Editorial: Electoral reward for a ‘giveaway’ budget is no great guarantee

Finance Minister Jack Chambers said bringing the next budget forward should not be taken as an indicator of an autumn general election. Photo: Collins

Editorial

There is something almost touching about the faith politicians place in “giveaway” budgets. Their trust that the public will reward them for the largesse seems unshakeable.

If you were looking for other signs as to when the next election might be held, the amount of gold in the Government’s purse is often a good pointer as to when it is likely to reach for the starting gun.

The efficacy of it all is not really the point. It has become custom and practice. The hope of politicians that the warm fuzzy feeling people get when given “free stuff” will translate into political capital never fades. Given that the gifts being bandied about are already the property of the taxpayer to begin with, bargaining on gratitude has no sound basis.

It is a bit like coming away from a bring-and-buy sale and convincing yourself you have bagged a bargain, even though you have just paid handsomely for something you donated yourself. Nonetheless, the electoral bazaar appears to be opening for business with news that Budget 2025 is to be brought forward by a week in October.

Although new Finance Minister Jack Chambers was adamant that the shift was “absolutely not” a signal of an early outing at the polls, few believed him.

As writer Ben Okri put it: “The magician and the politician have much in common: they both have to draw our attention away from what they are really doing.”

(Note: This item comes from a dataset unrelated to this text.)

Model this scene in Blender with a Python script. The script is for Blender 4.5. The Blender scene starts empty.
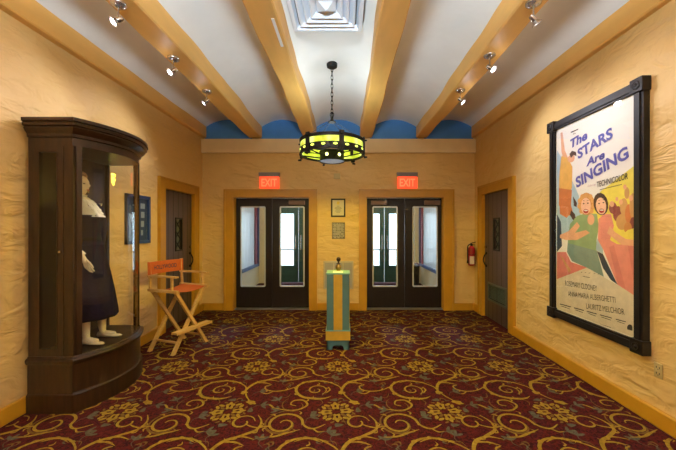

The ability to draw on handsome exchequer returns will make it more enticing to add to the budget cornucopia

Either way, Sinn Féin finance spokesperson Pearse Doherty was having none of it, dismissing the denial as a “cock-and-bull story”. The general feeling is the timeline points to early or mid-November for an election. Events in the UK and in France present a cautionary tale about impulsively rushing to the polls. Consequences tend to be quite indifferent to our intentions, as Rishi Sunak and Emmanuel Macron are belatedly discovering.

Strategies are valuable, but it is only results that count. And that is why Fine Gael and Fianna Fáil will wish to get out of the blocks as speedily as decency permits to make optimal use of any favourable tailwinds. The ability to draw on handsome exchequer returns (published this week and showing €5.9bn) will make it more enticing to add to the budget cornucopia. Once again, multi-national profits and corporation tax receipts have powered ahead.

The concern is that the extra revenue may also turbo-charge expectations and weaken any remaining impulses towards restraint, especially with a looming election. We will have some indication as to whether the Coalition yields to such a temptation with the Summer Economic Statement that is due next week.

Despite stern warnings on the need for caution on spending, Taoiseach Simon Harris has already pledged further cost-of-living supports. But the Fiscal Advisory Council has warned of the danger of an “everything-now approach of tax cuts, increases in current spending and ramping up capital spending all at once”.

Just as there is a time for pushing limits, there is a time for slowing down.